Hi fellow TBN'ers, I have been struggling with something each time I think about building something that requires a small external gas powered engine. I'm aware of the differences between torque and horse power, cubic inch to cubic centimeters doesn't confuse me too much, but when I try to sort through all of this to select a motor for a project it becomes a little muddled. In my earlier experiences I could pretty accurately guesstimate what I could expect from a HP rating on a motor. I had plenty of experience pushing a 3.5 HP Briggs around the yard as a kid and knew exactly when it was going to stall. lol It meant something to me when a 350 Chevy block was mentioned even though there could be a huge range of torques and horse powers generated from the same block depending on how it was set up. These examples were a learned point of reference, something that I gained over time and experience. Now I seem to be confused again and don't necessarily want to go through the hard knocks of gaining that reference point again. Is there a general rule of thumb I can use to at least ball park a small engine's capabilities based on the limited information many distributors provide?

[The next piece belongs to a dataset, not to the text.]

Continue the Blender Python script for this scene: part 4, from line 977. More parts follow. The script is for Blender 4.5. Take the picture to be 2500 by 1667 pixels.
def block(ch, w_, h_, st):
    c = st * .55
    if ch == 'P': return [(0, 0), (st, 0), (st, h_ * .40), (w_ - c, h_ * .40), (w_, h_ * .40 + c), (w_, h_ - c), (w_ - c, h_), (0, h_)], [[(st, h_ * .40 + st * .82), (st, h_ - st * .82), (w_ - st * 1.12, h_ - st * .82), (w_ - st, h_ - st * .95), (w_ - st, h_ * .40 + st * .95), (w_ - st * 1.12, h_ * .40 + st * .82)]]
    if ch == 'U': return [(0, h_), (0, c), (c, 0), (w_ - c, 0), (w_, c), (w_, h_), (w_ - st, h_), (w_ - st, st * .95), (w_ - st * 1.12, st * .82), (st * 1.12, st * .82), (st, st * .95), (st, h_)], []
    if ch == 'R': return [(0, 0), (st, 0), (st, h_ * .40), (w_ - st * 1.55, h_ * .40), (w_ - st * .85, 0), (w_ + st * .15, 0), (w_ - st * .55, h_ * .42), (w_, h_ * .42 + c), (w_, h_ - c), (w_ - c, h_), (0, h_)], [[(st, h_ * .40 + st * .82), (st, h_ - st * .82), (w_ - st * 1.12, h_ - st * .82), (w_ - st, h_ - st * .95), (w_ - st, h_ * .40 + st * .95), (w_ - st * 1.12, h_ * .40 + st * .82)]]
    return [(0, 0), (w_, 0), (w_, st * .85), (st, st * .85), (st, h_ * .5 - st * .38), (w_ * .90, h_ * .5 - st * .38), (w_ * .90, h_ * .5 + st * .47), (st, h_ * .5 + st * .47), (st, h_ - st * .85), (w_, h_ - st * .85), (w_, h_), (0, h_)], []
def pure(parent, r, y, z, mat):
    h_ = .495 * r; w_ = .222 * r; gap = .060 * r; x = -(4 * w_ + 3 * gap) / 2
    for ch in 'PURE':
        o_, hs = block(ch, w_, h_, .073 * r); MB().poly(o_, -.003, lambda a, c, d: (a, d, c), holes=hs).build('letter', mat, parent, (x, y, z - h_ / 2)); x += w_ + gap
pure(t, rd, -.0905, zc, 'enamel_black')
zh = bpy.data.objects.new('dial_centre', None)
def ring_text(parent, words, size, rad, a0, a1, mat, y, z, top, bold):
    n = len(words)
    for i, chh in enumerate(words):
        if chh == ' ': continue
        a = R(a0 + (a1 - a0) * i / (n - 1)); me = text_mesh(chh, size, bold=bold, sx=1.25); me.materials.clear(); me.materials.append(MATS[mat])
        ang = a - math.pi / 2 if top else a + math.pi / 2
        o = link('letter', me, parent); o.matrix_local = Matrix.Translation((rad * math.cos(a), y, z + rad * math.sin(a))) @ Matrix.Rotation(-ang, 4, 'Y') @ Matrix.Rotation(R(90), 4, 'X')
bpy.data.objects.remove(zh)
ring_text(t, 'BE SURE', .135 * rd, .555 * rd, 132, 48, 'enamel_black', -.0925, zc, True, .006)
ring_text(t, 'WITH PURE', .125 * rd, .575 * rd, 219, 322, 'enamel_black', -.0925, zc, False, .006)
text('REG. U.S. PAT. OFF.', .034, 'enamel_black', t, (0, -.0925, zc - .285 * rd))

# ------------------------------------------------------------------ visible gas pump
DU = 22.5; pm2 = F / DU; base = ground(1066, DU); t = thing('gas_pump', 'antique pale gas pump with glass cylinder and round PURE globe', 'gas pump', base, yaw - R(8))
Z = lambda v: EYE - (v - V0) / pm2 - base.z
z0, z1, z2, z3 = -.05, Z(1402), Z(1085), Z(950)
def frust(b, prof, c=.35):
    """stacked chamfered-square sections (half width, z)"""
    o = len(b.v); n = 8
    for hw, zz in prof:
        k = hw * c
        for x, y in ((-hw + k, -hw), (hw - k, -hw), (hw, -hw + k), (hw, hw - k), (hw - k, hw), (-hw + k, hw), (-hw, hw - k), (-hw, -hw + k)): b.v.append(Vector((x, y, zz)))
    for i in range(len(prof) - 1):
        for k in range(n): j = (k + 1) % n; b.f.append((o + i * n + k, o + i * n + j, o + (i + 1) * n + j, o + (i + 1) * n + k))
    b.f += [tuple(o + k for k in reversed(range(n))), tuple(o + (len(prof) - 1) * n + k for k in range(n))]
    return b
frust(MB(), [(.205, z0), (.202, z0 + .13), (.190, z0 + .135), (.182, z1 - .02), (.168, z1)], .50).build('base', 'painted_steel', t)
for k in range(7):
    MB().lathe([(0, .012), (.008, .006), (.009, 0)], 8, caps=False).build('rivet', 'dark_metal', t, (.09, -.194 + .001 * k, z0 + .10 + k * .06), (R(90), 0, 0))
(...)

I sort through Harbor Freight's selection of small engines and the most I can gather is the cubic centimeter and cost. That tells me very little about where it fits in the food chain of engines. Maybe I've missed something but I wouldn't be asking here if I hadn't already spent some time trying to figure this out on my own. I've looked at manufactured equipment spec's and that does help a bit. Maybe I'm looking for the Dick Tracey secret decoder ring for small engines? Is there one?
Thanks,
DTS
Horsepower is horse power. Most of the misunderstanding has to do with the way an engine is rated versus how it is marketed.
Marketing amost always touts Maximum Horsepower, i.e the peak of the horsepower versus rpm curve. Aircraft engines are probably the only commercial applications that utilize maximum power and even then it is time limited.
There is flywheel power, pto power and draw bar power on tractors, and these are defined by either SAE or ASAE standard methods. The flywheel power is that measured at the flywheel with the engine accesories operating. The pto power is measured at the pro shaft and is less then the flywheel power due to transmission losses through the gear box. Drawbar power is the drawbar force (~lbs) and the vehicle velocity(~ft/sec) divided by 550(~ft-ib/sec/hp) and is a function of the tractor weight including ballast, tires, and soil conditions, slippage, etc.(The Nebraska Tests are conducted on concrete.)
The engine usually has a "rated" engine speed where it develops it's designed output power at the flywheel (for example 95 hp@2400 rpm). This is not usually the peak of the horsepower vs. rpm curve. I'm not certain, but I believe this a continuous rated power.
Then there is max hp at 540 (or 1000 rpm) pto shaft speed. This tells you what the max power that can be transmitted, via the pto shaft, to a powered implement at the implement's designed input shaft speeds.
Finally there's max drawbar power. That's determined by test on a ballasted tractor pulling a weighted sled around a concrete track. I believe it's determined by "trial and error" varying ballast weight, tire pressure, at rated engine speed.
Most tractors will deliver more than rated power at the design speed since individual engines output will vary. The manufacture tries to deliver no engine with less HP then the rated power.
For small engine that run at near fixed rpm ( the governor actually "droops" the speed somewhat with load), I believe they are rated for continuous operation at design speed. They are probably marketed at "peak power", which is not realistic.
An electric motor generally runs at a certain no load design speed and when the rated load is supplied , the speed sags down to the operating speed and it delivers it's rated power.
So a small gas engine that develops 7.5 hosepower under continuous 7.5 hp load will produce the same horsepower as an electric motor rated at 7.5 hp electric motor driving a 7.5 hp load. The only difference is that the gas engine is liable to marketed as a 10 hp engine!
The best way to match an engine to a load is with the certified power curves and they come from the engine manufacturer. If an engine has the same compression ratio, the same displacement, the same valve configuration and the same design rpm, then for all practical purposes it will have very nearly the same power output. The major differences between small engines in the same power and torque class are probably due to manufacturing differences and materials.
That's probably more than you wanted to know.